28th-Mar-2011 11:38 am (UTC)
Heh, I think we're comfortable with the current success rate. Hosting for us isn't about having a conveyor belt of people come through our home. We want to be sure we'll enjoy the couchsurfer(s)' company as much as we hope they'll enjoy ours.
23rd-Mar-2011 01:24 am (UTC)
If you were to welcome strangers to your home, what precautions would you take? - I would endeavour to find out more about them, that's the simplest way I can say it. I want to know they have read my requirements at least: reading would indicate a degree of seriousness that I would expect. I would want them to talk about themselves - so I can read between the lines to know who they are. and I would need a picture of them, or something they like if they are not comfortable with that - a picture paints a thousand words.

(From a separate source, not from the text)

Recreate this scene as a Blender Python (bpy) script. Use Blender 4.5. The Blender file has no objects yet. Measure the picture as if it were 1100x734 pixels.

but I guess, mostly, I wouldn't admit strangers. I have had the unlucky past of admitting someone I knew fairly well and was a best friend and we ended up being NOT friends. suffice to say, we gave her free lodging and food and she spent most of that time whinging about us not cooking home (busy couple) and having a smelly/dirty home (new kitten and she expected us to lock the kitten up in a cell). so, I guess, not even people I know well would have much chance of staying with me again unless it's absolutely necessary, e.g. they can't find anywhere else to stay.
28th-Mar-2011 11:33 am (UTC)
That sucks and I can see that happening between friends, since one's home is one's sanctuary and we can be very particular about our personal space. There is an expectation that hosts go out of their way (to an extent) for their guests, but likewise there's an expectation that guests should respect their hosts.

Your precautions are totally spot-on.